WHAT NEEDS TO BE DONE:
Give the number of lines in this listing that contain "script", with no other words.

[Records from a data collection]

= = = = =

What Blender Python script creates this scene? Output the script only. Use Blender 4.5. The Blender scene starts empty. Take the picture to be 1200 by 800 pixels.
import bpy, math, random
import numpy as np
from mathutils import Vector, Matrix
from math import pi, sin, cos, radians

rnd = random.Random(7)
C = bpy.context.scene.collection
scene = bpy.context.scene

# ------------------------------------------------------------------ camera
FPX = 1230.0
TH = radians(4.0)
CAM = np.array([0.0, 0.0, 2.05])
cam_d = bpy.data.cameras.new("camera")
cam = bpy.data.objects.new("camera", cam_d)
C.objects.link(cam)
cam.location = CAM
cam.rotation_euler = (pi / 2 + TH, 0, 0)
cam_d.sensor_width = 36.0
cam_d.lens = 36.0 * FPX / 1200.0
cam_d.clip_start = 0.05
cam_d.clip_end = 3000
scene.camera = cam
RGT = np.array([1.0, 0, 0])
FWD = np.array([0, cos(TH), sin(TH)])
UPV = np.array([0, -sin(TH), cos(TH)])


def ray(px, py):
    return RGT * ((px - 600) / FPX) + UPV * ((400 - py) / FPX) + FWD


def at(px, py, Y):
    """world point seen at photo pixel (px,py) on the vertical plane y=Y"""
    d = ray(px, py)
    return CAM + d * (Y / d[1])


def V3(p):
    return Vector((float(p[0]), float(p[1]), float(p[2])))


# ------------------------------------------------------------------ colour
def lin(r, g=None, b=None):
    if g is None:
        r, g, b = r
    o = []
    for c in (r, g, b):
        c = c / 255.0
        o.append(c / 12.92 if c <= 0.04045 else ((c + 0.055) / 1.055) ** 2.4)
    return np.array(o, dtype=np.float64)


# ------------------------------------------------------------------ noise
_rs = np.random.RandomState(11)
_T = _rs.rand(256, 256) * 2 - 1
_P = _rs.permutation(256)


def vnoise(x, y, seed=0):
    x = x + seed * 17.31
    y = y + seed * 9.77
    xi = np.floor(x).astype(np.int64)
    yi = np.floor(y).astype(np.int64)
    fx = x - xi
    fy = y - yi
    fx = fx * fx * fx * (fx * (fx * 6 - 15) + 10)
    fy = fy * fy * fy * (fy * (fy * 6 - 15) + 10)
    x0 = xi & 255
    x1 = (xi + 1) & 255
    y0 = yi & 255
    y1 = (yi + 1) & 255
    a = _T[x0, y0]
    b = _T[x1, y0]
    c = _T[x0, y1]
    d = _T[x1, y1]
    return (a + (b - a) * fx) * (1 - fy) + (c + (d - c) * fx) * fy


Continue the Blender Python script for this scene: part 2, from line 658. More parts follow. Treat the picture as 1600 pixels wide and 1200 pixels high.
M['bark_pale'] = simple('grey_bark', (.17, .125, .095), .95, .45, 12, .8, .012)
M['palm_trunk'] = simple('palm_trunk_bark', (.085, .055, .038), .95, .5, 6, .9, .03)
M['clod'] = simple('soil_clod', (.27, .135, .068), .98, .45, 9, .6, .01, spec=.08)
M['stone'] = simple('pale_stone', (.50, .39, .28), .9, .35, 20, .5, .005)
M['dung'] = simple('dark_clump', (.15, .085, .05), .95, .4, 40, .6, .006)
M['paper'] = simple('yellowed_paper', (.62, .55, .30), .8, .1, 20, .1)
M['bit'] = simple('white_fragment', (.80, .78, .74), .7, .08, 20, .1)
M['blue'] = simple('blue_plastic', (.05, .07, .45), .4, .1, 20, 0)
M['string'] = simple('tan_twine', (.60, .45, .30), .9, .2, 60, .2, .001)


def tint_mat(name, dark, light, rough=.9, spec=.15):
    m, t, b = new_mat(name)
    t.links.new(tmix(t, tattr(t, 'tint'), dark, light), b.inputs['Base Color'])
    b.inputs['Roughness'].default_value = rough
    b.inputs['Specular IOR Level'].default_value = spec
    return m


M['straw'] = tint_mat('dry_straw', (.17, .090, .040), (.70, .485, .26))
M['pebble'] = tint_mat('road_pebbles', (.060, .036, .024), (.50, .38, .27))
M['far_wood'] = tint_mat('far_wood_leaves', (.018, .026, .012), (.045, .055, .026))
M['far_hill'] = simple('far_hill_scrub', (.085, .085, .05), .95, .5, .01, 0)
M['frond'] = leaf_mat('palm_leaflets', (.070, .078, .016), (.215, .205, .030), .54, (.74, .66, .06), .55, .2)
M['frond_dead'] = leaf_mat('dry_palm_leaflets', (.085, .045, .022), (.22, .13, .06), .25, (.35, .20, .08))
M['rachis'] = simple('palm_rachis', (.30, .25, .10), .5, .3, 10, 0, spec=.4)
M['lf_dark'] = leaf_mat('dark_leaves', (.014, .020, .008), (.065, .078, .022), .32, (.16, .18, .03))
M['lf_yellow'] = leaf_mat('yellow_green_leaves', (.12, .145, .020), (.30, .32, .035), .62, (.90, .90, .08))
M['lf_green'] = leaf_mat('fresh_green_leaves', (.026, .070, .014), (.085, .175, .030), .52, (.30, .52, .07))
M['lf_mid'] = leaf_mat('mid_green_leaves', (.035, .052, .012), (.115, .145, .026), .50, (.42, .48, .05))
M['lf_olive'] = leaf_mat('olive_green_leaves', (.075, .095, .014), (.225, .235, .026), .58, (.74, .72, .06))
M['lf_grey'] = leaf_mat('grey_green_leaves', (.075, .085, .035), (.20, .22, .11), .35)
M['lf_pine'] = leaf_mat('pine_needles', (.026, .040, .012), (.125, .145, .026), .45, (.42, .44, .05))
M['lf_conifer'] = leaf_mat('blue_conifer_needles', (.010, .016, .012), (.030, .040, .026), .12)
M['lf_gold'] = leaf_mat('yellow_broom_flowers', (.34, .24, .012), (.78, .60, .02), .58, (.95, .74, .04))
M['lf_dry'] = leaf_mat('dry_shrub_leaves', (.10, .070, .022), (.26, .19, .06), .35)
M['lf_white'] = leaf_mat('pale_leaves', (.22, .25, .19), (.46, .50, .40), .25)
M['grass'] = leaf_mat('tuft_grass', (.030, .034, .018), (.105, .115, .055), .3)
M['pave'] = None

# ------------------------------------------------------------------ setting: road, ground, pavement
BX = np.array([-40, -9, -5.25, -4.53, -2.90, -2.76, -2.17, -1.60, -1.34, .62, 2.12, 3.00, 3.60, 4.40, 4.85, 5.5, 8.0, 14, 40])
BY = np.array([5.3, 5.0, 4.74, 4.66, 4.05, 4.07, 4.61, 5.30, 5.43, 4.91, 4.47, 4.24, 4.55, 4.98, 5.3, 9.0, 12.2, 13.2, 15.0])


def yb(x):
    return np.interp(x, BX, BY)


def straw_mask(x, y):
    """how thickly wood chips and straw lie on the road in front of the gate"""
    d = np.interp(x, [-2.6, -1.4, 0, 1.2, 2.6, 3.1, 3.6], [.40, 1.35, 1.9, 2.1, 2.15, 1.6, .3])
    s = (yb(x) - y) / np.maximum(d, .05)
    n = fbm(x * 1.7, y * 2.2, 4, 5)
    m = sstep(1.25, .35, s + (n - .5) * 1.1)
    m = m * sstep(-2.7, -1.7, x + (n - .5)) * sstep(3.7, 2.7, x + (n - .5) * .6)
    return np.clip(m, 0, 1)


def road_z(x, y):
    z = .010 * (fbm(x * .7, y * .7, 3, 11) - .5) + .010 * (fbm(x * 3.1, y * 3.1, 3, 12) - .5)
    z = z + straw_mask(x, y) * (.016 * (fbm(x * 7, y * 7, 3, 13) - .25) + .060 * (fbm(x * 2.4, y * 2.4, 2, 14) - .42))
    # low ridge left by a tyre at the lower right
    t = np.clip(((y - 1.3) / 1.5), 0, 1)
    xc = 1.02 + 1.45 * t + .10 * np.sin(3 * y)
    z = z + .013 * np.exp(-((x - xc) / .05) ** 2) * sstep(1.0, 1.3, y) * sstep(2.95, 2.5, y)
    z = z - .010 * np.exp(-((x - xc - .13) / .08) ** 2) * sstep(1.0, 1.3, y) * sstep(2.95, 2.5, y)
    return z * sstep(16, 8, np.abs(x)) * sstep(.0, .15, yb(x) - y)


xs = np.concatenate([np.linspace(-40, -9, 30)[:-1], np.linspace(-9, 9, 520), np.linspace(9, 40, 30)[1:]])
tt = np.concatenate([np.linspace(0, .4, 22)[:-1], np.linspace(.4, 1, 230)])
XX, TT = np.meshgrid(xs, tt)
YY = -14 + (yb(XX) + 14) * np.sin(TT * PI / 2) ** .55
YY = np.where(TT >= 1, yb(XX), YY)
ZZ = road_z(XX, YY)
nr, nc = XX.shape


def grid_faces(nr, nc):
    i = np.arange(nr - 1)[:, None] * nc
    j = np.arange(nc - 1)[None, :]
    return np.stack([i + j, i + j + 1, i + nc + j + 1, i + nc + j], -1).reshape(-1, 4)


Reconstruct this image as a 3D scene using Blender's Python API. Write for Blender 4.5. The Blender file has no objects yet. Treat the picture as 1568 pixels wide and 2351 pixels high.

= = = = =

THE RESPONSE:
2